Shark Tank Eatery Opens In Seattle

Fans of the popular TV show Shark Tank know that it’s not always easy to convince the lineup of famous investors to embrace a novel idea — and in fact some participants go home empty-handed. But that wasn’t the case for owners of the now-renowned restaurant Fat Shack Underground, who managed to sweet talk investors into providing them with some sweet seed money for new locations and new possibilities.

One of those new possibilities is now situated in Pioneer Square. Head over to 88 Yesler Way for the perfect after-hours snack foods and desserts. Oh, but avoid Fat Shack if you’re not a fan of deep-fried foods. The owners sort of specialize in those. And they’re good at what they do.

Fat Shack Underground was first established as a single eatery on the East Coast. Soon, new locations would spring up in Colorado and Texas. The stint on Shark Tank landed them the funds to open their 15th location in Seattle. Billionaire Mark Cuban liked the restaurant idea — and the owners — and so he decided to grant them a whopping $250,000 for an equally whopping 15 percent stake in the franchise.

Oddly enough, Cuban is a 60-year-old health advocate. He’s accustomed to daily exercise, routine blood tests — and healthy eating habits. But that’s a lifestyle as far opposed to Fat Shack’s menu as it gets. It was especially surprising for Cuban to endorse the franchise because of his previous investments, which include products such as organic foods, plant-based supplements, and even vegan-made dog treats.

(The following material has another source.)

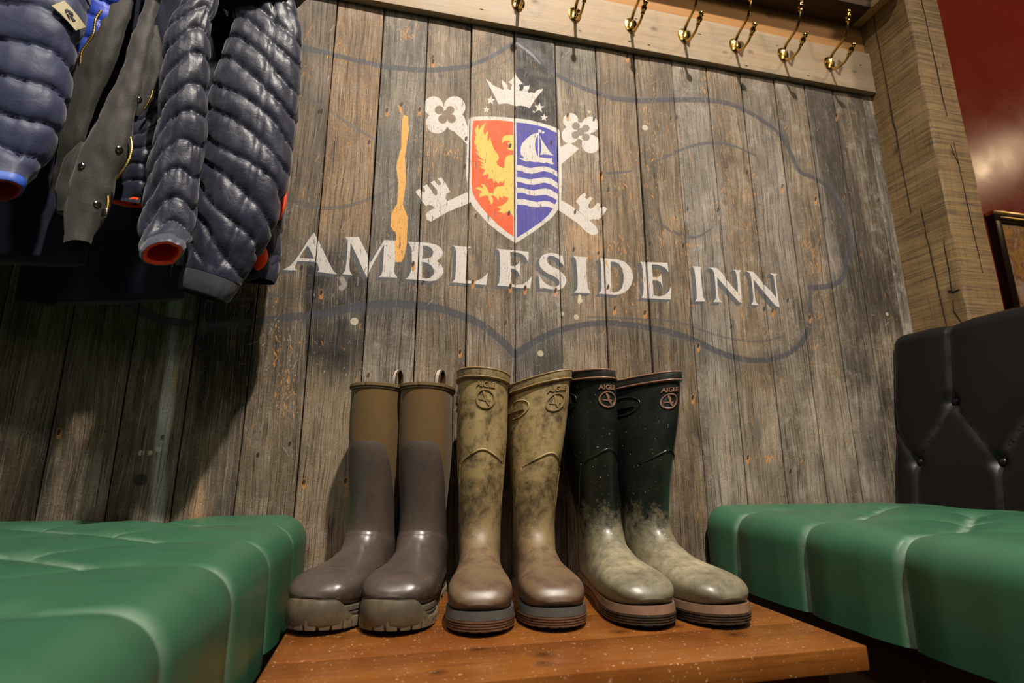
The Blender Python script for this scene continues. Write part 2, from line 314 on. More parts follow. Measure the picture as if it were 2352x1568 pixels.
    for K, rings in ((K1, [circ(272,215,110), circ(510,222,121), circ(312,400,123), circ(520,385,112), [(272,215),(510,220),(520,400),(312,400)], [(430,430),(530,525),(590,575),(645,640),(720,640),(668,470),(630,380)],
                           [(185,1440),(210,1400),(280,1365),(425,1285),(650,1180),(690,1230),(690,1296),(440,1400),(320,1470),(240,1515),(195,1490)],
                           [(70,1180),(110,1145),(165,1190),(178,1165),(150,1120),(195,1095),(240,1150),(270,1205),(300,1225),(318,1200),(310,1160),(240,1075),(280,1050),(320,1100),(345,1105),(355,1080),(320,1030),(360,1015),(410,1090),(460,1180),(415,1200),(405,1250),(425,1290),(280,1370),(260,1335),(215,1325),(185,1340),(130,1270)]]),
                     (K2, [circ(245,182,84), circ(465,232,92), circ(472,448,102), circ(238,345,95), [(245,182),(465,232),(472,448),(238,345)], [(120,485),(230,430),(340,500),(150,665),(110,690)],
                           [(110,1060),(240,1130),(330,1200),(440,1290),(530,1370),(555,1430),(540,1460),(490,1470),(430,1440),(330,1340),(110,1185)],
                           [(305,1090),(350,1030),(400,995),(420,1015),(405,1050),(430,1065),(465,1035),(495,1055),(450,1120),(445,1155),(470,1175),(500,1160),(550,1105),(580,1125),(565,1160),(600,1160),(620,1155),(650,1180),(600,1260),(555,1295),(490,1290),(460,1300),(440,1290),(340,1200),(345,1140)]])):
        for r in rings: cv.poly(crop(*K, r), WHITE, .97)
    WOODY = C(128,110,90)
    for r in hole1: cv.poly(crop(*K1, r), WOODY, 1)
    for r in hole2: cv.poly(crop(*K2, r), C(132,122,110), 1)
    # crown and stars
    KC = (1090, 160, 12.06)
    cv.poly(crop(*KC, [(300,260),(380,325),(440,360),(475,430),(540,450),(600,490),(680,515),(780,570),(805,530),(780,460),(745,390),(740,275),(800,335),(880,390),(915,460),(890,510),(950,560),(1010,565),(1000,500),(1040,410),(930,350),(1060,240),(1110,150),(1125,85),(1140,160),(1200,250),(1330,400),(1215,430),(1245,510),(1225,590),(1310,600),(1340,540),(1360,470),(1450,460),(1490,470),(1530,420),(1510,480),(1500,550),(1450,610),(1490,660),(1560,640),(1650,670),(1700,600),(1780,555),(1860,560),(1900,530),(1880,580),(1740,740),(1640,880),(1520,1080),(1400,1030),(1260,1005),(1140,1020),(1050,980),(920,940),(800,940),(660,965)]), WHITE, .97)
    for x, y, r in ((440,860,128), (320,1115,98), (1782,1065,148), (1915,1338,108)): cv.poly(crop(*KC, star(x, y, r)), WHITE, 1)
    # shield
    cv.poly([c1((160,205),(300,185),(500,175),(750,180),(1000,195),(1200,215),(1450,245),(1700,300),(1900,360),(2150,445),(2200,480),(2215,600),(2230,900),(2250,1300))+c2((2255,0),(2250,300),(2240,560),(2180,780),(2050,960),(1850,1130),(1600,1310),(1400,1440),(1220,1550),(1100,1480),(850,1320),(600,1120),(400,900),(250,730),(170,580),(140,400),(105,0))+c1((105,1300),(120,900),(135,600))], WHITE, 1)
    cv.poly([c1((255,275),(500,265),(800,262),(1000,275),(1165,295))+c2((1168,1410),(1000,1290),(800,1130),(600,930),(430,740),(300,550),(235,400),(220,200),(220,0))+c1((215,1200),(220,800),(240,450))], RED, 1)
    cv.poly([c1((1225,310),(1450,335),(1700,385),(1900,440),(2135,545),(2140,800),(2160,1200))+c2((2170,0),(2175,350),(2140,600),(2050,780),(1950,920),(1780,1080),(1500,1270),(1245,1430),(1245,700),(1250,0))+c1((1250,1400),(1240,900))], BLUE, 1)
    cv.poly([c1((1245,1265),(1350,1275),(1450,1320),(1560,1335),(1700,1310),(1850,1300),(2000,1335),(2175,1425),(2180,1550),(2000,1440),(1850,1405),(1750,1425),(1600,1465),(1450,1450),(1350,1405),(1250,1385))], WHITE, 1)
    for w in ([(1245,70),(1350,75),(1450,105),(1550,120),(1700,95),(1850,75),(2000,95),(2180,215),(2180,350),(2000,230),(1850,195),(1750,215),(1620,245),(1450,225),(1350,190),(1250,175)],
              [(1245,310),(1350,310),(1500,350),(1620,370),(1750,340),(1880,325),(2000,350),(2170,460),(2145,595),(2050,530),(1900,470),(1780,475),(1650,490),(1500,470),(1400,430),(1250,420)],
              [(1245,560),(1380,560),(1500,590),(1680,630),(1850,605),(1980,620),(2110,692),(2050,780),(1950,740),(1850,735),(1700,750),(1550,735),(1420,695),(1250,685)]): cv.poly([c2(*w)], WHITE, 1)
    cv.poly([c1((1270,1100),(1400,1120),(1390,1090),(1360,1055),(1330,1040),(1320,960),(1330,860),(1370,770),(1450,680),(1550,600),(1640,560),(1718,545),(1718,470),(1780,480),(1810,510),(1870,525),(1850,560),(1800,565),(1750,530),(1742,590),(1742,1092),(1900,1110),(2010,1125),(2025,1100),(2035,1130),(2030,1200),(2085,1235),(2020,1260),(1960,1230),(1900,1210),(1850,1230),(1730,1205),(1620,1205),(1540,1185),(1440,1190),(1350,1150)),
             c1((1712,590),(1670,680),(1645,800),(1655,920),(1690,1040),(1716,1080))], WHITE, 1)
    cv.poly([c1((1752,590),(1800,700),(1880,830),(1980,970),(2065,1060),(1950,1040),(1850,1030),(1760,1050),(1785,960),(1790,830),(1775,720),(1756,640))], WHITE, 1)
    cv.poly([c1((300,480),(330,410),(375,365),(372,430),(385,495),(430,410),(540,325),(505,410),(490,500),(510,600),(550,540),(605,510),(580,600),(580,700),(600,740),(640,625),(655,720),(690,830),(740,930),(800,1010),(840,1090),(830,1150),(780,1190),(800,1260),(860,1310),(930,1335),(960,1320),(970,1150),(1000,1080),(1060,1040),(1168,1035))
             + c2((1168,955),(1120,900),(1075,830),(890,910),(930,870),(815,850),(880,790),(790,735),(900,710),(1000,640),(1040,580),(1050,520),(1000,520),(930,490),(910,555),(840,490),(830,600),(780,530),(720,490),(660,490),(700,560),(705,620),(680,680),(630,690),(650,650),(600,560),(610,520),(570,485),(480,500),(420,520),(425,550),(395,500),(395,460),(460,410),(370,350),(300,325),(380,290),(480,330),(460,260),(415,230),(500,230),(550,290),(590,370),(615,435),(710,430),(740,300),(830,275),(940,270),(960,200),(965,120),(910,205),(870,160),(815,225),(770,150),(720,205),(690,100),(590,110),(605,20))
             + c1((600,1470),(465,1505),(500,1440),(530,1380),(380,1310),(480,1300),(410,1230),(500,1240),(345,1130),(430,1150),(520,1190),(440,1120),(360,1040),(300,965),(390,1000),(340,930),(290,860),(350,890),(300,800),(280,740),(310,680),(280,570),(330,640))], GOLD, 1)
    cv.poly([c1((905,800),(905,720),(920,640),(980,600),(1060,590),(1168,595),(1168,945),(1080,925),(1000,885),(1060,880),(1085,835),(1030,780),(1100,730),(1050,715),(960,730),(930,760))], GOLD, 1)
    # fresh putty run, bare chips and nail holes
    PUT = C(232,170,84)
    cv.poly([[(925,263),(936,268),(939,300),(930,360),(932,420),(925,470),(936,500),(934,560),(928,590),(922,602),(908,602),(905,545),(906,535),(897,520),(899,490),(912,468),(915,420),(910,385),(912,372),(921,340),(922,300)]], PUT, .97)
    cv.poly([[(914,240),(921,246),(925,262),(917,258)]], C(206,150,78), .9); cv.blob((905,541), 3.4, C(76,74,70), .9); cv.stroke([(905,535),(906,550)], 6, C(76,74,70), .9)
    holes = [(888,253,1),(963,252,1),(922,240,0),(993,132,0),(994,141,1),(847,327,0),(738,258,0),(732,258,0),(1067,382,0),(1070,318,0),(1171,335,0),(1265,329,0),(1303,264,1),(1363,274,0),(1317,573,0),(1373,583,0),(948,607,1),(1085,648,1),(1171,658,1),(1205,662,1),(1275,667,1),(1480,718,1),(1410,708,1),(737,672,1),(826,686,0),(692,615,0),(1056,807,1),(697,1107,1),(793,1104,1),(541,945,0),(136,992,1),(374,1004,0),(1589,913,1),(1677,752,0),(1602,794,1),(1553,270,0),(1539,273,0),(1754,710,0),(1773,713,1),(1808,690,0),(1920,265,1),(1872,457,1),(1796,428,1),(1715,396,0),(1578,480,0),(1647,483,0),(1491,560,0),(1567,565,0),(1395,660,0),(1859,728,1),(1715,1050,1),(1813,1082,0),(2015,460,0),(1893,505,0),(1395,437,0),(1000,28,0),(1290,125,0),(845,862,0),(592,1045,0),(665,1020,0),(1440,130,1),(1380,400,1),(1092,497,0),(1168,490,0),(1320,487,0),(1160,742,0),(970,650,0)]
    for x, y, c in holes:
        if c: cv.stroke([(x+1, y-5), (x, y+12)], [6,9,7], C(196,132,66), .85, 2)
        cv.stroke([(x+1, y-4), (x-1, y+4)], [4,6,4], C(18,12,9), .95, 1.2)
    for x, y, r in ((813,738,8),(1332,690,6),(1323,728,6),(1352,258,4),(1312,352,5),(325,1040,5),(345,1040,4),(365,1032,5),(1480,294,8),(1290,720,5),(1240,812,7),(2035,722,5),(1225,258,3)): cv.blob((x, y), r, C(206,196,172), .8, 2)
    cv.blob((323,1102), 11, C(24,18,14), .93, 3); cv.blob((1663,467), 8, C(70,62,60), .6, 6); cv.stroke([(1733,970),(1735,1005)], 16, C(92,84,78), .5, 8); cv.blob((1013,175), 7, C(44,34,26), .7, 4)
    cv.stroke([(785,640),(790,655),(783,662)], 11, C(176,170,160), .7, 3); cv.stroke([(1331,680),(1330,694)], 8, C(220,206,176), .9, 2)
    rr = np.random.default_rng(3)
    for k in range(1500):        # bare scratches and flecks
        x, y = rr.uniform(560, 2080), rr.uniform(20, 1180); t = rr.normal(math.pi/2, .5); L = rr.gamma(1.5, 5)
        if 1060 < x < 1300 and 250 < y < 570 and rr.random() < .8: continue
        o = rr.random() < (.75 if x > 1350 else .4); col = C(190,132,70) if o else C(190,180,168)
        cv.stroke([(x, y), (x+L*math.cos(t), y+L*math.sin(t))], rr.uniform(.7, 2.2), col, rr.uniform(.25, .8)*(1 if o else .75), 1)
    for cx, cy, w, h, n in ((932,70,10,12,30),(1540,540,25,30,40),(1440,620,40,60,60),(1870,580,14,40,40),(1410,420,30,30,40),(1730,450,12,60,40),(660,880,12,40,40),(630,780,8,50,30),(1400,570,40,12,40),(1740,1050,34,4,30),(1620,180,8,30,30),(1580,600,12,40,30),(1690,690,30,30,30),(980,330,12,30,30),(1030,345,14,10,25),(760,120,30,30,20),(1880,740,14,60,40),(1500,320,20,100,50),(1655,420,15,80,40)):
        for k in range(n):      # splintered clusters
            x, y = cx+rr.normal()*w, cy+rr.normal()*h; L = rr.gamma(2, 3.2); t = rr.normal(math.pi/2, .35)
            cv.stroke([(x, y), (x+L*math.cos(t), y+L*math.sin(t))], [1,rr.uniform(1.5, 4),1], C(208,144,70), rr.uniform(.4, .9), 1)
    return cv.image('sign_paint'), st.image('board_stains')
SIGN, STAIN = paint_sign()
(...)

Fat Shack provides people with 2000-calorie snacks and sandwiches, i.e. heart attacks, strokes, and future diabetes for a premium price. Cuban said, “The business side of me says you’re hitting every line item. What I can’t get past is the whole health thing. Every other food product I have is geared towards healthy living.”

He was eventually compelled to change his mind when Fat Shack co-owner Tom Armenti told him he should consider diversifying his portfolio. Business words for a businessman. Armenti explained, “We don’t eat Fat Shack every single day, obviously. It’s a cheat meal for people to come in and get something really good.”

“Done,” Cuban responded. “Let’s go get fat.”

One has to wonder if health really matters as much when money speaks volumes. One also has to wonder if the fun snack establishment will take off in the highly Liberal bastion of Seattle, where people still, you know, walk whenever they can. Time will tell.